| EXERCISE DETAILS |
Pull out every line in the data that has the string "script" in it.

┌──

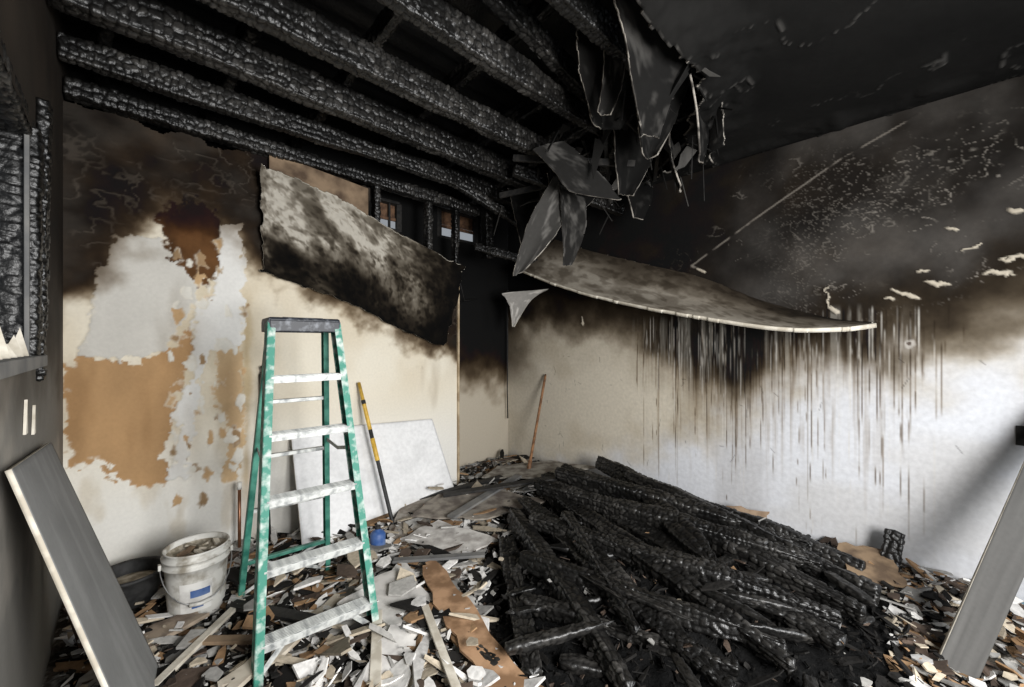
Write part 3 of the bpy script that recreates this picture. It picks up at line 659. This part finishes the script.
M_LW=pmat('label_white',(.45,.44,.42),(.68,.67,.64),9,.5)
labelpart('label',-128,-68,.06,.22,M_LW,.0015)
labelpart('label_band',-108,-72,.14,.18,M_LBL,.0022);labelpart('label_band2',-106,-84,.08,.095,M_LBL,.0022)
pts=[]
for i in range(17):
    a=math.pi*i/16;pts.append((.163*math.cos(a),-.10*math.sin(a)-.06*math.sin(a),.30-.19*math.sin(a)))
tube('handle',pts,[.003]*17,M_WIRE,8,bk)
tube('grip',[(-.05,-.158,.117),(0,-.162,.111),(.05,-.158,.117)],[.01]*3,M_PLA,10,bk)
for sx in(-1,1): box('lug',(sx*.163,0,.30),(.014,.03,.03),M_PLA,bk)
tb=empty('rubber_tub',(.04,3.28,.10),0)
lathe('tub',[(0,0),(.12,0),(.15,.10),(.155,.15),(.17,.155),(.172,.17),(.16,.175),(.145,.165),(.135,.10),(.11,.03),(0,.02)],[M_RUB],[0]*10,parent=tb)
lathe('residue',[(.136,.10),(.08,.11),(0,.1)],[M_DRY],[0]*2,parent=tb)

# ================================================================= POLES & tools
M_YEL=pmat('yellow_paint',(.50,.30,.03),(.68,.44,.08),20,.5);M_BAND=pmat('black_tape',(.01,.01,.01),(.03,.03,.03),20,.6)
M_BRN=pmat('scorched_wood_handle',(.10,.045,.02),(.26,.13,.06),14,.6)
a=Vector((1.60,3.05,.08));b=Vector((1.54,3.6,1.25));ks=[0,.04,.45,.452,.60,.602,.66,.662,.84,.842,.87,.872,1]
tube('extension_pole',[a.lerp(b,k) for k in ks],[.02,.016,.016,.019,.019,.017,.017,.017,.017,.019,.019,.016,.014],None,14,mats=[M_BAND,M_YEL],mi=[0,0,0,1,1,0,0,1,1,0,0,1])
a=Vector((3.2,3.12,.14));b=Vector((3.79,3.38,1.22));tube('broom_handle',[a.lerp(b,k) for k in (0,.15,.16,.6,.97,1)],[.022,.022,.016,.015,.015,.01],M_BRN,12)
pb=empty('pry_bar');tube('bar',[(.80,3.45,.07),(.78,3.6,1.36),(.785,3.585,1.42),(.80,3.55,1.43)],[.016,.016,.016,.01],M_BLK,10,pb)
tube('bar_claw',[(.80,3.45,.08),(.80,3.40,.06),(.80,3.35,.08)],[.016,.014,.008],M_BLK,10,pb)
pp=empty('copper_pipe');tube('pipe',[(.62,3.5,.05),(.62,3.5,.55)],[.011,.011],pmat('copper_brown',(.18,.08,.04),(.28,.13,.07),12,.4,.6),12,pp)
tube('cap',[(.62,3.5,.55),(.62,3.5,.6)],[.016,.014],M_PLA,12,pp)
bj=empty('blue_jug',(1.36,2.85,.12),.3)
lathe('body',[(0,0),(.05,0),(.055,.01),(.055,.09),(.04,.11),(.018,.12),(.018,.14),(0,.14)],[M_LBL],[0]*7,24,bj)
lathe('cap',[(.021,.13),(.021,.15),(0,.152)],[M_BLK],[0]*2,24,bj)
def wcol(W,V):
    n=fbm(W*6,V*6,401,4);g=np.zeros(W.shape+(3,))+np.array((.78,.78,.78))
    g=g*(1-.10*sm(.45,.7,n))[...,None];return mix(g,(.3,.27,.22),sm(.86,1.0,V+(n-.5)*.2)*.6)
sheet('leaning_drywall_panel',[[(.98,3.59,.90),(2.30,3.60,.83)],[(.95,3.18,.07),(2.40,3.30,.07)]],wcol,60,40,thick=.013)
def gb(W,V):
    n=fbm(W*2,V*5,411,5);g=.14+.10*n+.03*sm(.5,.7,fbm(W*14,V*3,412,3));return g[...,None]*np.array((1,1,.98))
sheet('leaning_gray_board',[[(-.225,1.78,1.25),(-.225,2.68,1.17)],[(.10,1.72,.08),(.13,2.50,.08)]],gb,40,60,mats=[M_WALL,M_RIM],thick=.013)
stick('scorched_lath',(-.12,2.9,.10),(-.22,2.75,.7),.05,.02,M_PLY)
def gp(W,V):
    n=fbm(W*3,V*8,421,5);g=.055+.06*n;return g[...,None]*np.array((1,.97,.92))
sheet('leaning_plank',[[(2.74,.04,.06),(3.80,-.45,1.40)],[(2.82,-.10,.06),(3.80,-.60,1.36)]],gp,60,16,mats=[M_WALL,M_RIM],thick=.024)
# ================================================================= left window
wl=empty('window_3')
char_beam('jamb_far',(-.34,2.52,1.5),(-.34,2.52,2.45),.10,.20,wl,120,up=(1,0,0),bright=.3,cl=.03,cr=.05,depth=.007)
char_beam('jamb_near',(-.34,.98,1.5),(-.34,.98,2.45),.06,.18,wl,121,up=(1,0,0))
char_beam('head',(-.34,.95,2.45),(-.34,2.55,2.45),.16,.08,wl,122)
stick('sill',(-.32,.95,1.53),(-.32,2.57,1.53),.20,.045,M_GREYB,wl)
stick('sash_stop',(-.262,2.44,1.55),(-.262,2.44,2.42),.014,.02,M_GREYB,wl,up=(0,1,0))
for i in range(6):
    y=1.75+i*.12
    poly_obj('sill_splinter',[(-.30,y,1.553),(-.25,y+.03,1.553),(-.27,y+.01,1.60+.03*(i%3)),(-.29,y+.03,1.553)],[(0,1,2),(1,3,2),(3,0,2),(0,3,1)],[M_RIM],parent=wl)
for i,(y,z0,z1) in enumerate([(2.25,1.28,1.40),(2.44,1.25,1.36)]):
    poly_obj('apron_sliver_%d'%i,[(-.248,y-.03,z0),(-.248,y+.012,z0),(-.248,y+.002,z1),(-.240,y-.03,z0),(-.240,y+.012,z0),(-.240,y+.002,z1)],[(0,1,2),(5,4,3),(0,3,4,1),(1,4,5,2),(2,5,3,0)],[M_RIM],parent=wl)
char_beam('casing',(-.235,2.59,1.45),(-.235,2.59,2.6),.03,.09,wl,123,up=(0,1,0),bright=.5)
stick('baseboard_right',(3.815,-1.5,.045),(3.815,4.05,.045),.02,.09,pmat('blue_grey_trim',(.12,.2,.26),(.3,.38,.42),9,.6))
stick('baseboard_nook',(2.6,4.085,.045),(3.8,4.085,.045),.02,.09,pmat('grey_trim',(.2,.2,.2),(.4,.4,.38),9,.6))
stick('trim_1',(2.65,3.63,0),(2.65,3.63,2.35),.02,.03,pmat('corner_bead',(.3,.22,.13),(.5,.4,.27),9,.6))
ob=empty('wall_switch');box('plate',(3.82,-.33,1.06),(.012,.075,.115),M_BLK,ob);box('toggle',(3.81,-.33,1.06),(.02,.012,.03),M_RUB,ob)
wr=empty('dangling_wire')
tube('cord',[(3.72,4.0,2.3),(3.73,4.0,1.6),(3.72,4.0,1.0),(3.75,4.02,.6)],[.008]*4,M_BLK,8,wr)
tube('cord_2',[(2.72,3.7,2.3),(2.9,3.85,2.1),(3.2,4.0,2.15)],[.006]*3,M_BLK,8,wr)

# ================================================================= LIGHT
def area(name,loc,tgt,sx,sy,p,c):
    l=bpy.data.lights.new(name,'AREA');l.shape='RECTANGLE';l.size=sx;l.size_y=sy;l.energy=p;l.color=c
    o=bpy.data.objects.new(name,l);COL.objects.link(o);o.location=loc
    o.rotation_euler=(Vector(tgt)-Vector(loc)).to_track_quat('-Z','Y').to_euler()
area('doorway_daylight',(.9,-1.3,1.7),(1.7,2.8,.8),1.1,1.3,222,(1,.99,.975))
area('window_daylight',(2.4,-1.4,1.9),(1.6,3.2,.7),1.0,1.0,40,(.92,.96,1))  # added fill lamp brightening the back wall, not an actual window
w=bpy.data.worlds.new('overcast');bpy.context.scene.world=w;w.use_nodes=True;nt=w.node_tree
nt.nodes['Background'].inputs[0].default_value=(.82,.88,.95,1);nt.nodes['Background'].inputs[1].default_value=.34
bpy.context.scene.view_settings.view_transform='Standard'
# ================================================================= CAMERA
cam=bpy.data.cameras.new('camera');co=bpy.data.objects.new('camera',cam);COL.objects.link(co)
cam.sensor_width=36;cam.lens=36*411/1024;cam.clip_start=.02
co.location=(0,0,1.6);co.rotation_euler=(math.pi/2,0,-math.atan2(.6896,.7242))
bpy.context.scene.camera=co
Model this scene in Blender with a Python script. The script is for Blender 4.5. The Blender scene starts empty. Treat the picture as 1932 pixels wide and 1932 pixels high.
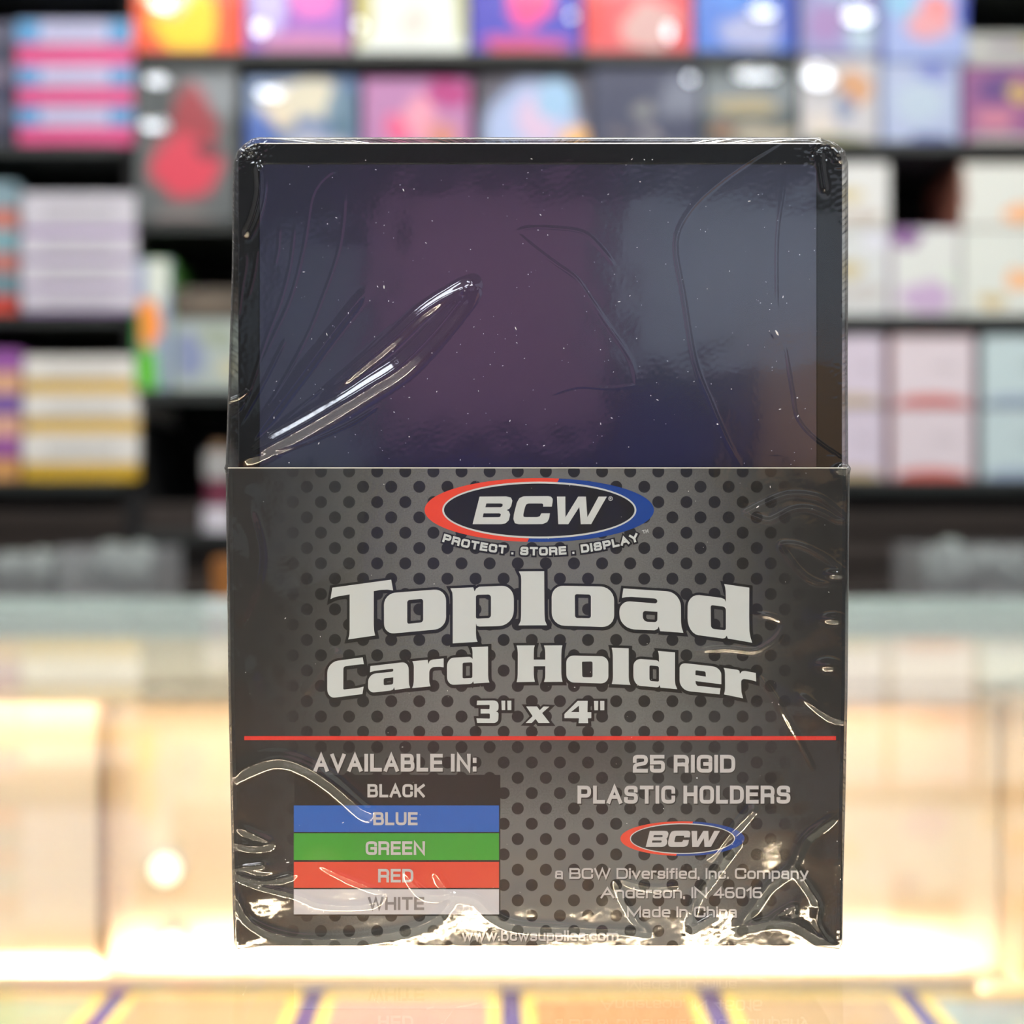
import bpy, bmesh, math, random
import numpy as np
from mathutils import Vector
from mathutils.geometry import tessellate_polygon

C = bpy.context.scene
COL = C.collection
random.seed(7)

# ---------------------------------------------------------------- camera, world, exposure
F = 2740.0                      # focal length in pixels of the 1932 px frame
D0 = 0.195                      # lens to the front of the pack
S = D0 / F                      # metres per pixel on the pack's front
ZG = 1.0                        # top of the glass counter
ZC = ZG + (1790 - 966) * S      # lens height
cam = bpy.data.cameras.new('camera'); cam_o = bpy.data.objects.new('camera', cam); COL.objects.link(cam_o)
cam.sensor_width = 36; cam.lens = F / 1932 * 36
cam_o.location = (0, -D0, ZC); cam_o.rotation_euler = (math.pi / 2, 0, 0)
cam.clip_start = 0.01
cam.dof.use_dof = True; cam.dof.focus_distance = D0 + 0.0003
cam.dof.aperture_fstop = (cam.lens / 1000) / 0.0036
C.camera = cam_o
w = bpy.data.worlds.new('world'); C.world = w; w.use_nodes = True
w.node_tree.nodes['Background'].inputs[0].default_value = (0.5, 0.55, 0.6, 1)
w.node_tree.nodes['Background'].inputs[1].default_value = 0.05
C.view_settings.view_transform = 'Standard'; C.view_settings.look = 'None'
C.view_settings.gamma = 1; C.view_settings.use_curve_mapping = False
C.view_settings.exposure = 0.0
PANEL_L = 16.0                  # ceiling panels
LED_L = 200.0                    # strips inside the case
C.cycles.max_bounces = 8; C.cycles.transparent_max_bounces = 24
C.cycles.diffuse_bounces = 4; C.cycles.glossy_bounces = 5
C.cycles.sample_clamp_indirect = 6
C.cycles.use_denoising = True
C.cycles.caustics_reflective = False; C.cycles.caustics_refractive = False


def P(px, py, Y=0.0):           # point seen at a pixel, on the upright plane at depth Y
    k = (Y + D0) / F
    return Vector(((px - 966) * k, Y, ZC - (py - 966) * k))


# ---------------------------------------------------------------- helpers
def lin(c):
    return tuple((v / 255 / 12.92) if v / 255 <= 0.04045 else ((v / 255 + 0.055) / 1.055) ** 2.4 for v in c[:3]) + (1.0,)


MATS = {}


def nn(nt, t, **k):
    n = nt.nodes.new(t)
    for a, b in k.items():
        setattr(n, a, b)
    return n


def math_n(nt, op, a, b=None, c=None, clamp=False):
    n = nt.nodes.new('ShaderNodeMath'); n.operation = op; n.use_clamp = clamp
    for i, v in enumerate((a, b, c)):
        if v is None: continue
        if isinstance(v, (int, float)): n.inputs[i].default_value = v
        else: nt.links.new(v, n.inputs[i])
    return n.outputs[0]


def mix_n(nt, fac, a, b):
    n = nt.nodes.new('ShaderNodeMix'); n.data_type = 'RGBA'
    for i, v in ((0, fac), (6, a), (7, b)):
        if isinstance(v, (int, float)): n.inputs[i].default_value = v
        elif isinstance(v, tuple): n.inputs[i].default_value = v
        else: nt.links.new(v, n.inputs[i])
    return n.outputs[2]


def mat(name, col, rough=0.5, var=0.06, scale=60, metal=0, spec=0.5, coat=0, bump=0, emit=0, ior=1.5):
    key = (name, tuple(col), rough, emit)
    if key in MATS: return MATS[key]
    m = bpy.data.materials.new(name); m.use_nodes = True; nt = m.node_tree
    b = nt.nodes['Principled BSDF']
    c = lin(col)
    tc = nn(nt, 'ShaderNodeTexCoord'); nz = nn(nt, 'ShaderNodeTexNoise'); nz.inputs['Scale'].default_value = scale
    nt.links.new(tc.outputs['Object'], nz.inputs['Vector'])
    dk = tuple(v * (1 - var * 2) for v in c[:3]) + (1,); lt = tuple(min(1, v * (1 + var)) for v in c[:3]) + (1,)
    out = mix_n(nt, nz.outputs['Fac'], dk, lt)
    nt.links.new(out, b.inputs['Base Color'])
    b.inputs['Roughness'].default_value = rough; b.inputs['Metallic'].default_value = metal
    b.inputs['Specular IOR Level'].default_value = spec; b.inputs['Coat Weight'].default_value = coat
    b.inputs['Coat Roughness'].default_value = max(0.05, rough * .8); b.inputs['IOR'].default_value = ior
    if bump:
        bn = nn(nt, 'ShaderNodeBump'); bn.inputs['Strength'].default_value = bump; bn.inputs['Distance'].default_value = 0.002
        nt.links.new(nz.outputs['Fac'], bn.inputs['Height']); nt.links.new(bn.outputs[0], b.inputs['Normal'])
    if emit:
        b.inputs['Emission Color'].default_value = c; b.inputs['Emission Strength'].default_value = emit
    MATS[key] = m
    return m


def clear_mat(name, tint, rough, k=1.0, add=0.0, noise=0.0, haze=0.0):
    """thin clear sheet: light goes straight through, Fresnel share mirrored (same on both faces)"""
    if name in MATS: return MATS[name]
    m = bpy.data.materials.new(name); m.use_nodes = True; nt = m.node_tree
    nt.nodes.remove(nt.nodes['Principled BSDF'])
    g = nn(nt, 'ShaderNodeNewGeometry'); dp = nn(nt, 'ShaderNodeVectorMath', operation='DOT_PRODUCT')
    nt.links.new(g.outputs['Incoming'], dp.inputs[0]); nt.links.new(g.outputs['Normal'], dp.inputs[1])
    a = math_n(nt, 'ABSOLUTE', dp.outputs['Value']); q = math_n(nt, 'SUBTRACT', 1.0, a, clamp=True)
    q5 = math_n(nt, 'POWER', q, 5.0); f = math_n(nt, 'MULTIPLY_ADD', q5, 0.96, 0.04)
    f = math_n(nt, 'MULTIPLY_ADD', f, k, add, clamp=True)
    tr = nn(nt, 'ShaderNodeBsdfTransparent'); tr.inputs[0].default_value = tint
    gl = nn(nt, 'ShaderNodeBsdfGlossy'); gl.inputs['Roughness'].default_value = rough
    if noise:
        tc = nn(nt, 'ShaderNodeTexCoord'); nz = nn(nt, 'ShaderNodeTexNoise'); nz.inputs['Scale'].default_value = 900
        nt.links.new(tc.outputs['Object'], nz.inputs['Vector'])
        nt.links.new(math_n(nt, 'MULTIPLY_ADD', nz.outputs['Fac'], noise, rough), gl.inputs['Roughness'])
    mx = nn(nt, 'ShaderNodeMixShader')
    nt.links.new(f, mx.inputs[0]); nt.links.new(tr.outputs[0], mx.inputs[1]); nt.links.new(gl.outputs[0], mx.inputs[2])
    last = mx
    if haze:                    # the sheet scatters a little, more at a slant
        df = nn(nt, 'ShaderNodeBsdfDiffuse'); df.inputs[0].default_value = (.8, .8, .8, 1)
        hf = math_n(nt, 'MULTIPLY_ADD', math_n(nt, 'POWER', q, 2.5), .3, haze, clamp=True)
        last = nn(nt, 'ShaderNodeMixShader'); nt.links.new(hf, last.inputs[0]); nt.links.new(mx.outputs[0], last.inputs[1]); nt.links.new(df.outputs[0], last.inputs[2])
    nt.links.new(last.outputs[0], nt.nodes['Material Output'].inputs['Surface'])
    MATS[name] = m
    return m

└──

| EXERCISE OUTPUT |
Write part 3 of the bpy script that recreates this picture. It picks up at line 659. This part finishes the script.
Model this scene in Blender with a Python script. The script is for Blender 4.5. The Blender scene starts empty. Treat the picture as 1932 pixels wide and 1932 pixels high.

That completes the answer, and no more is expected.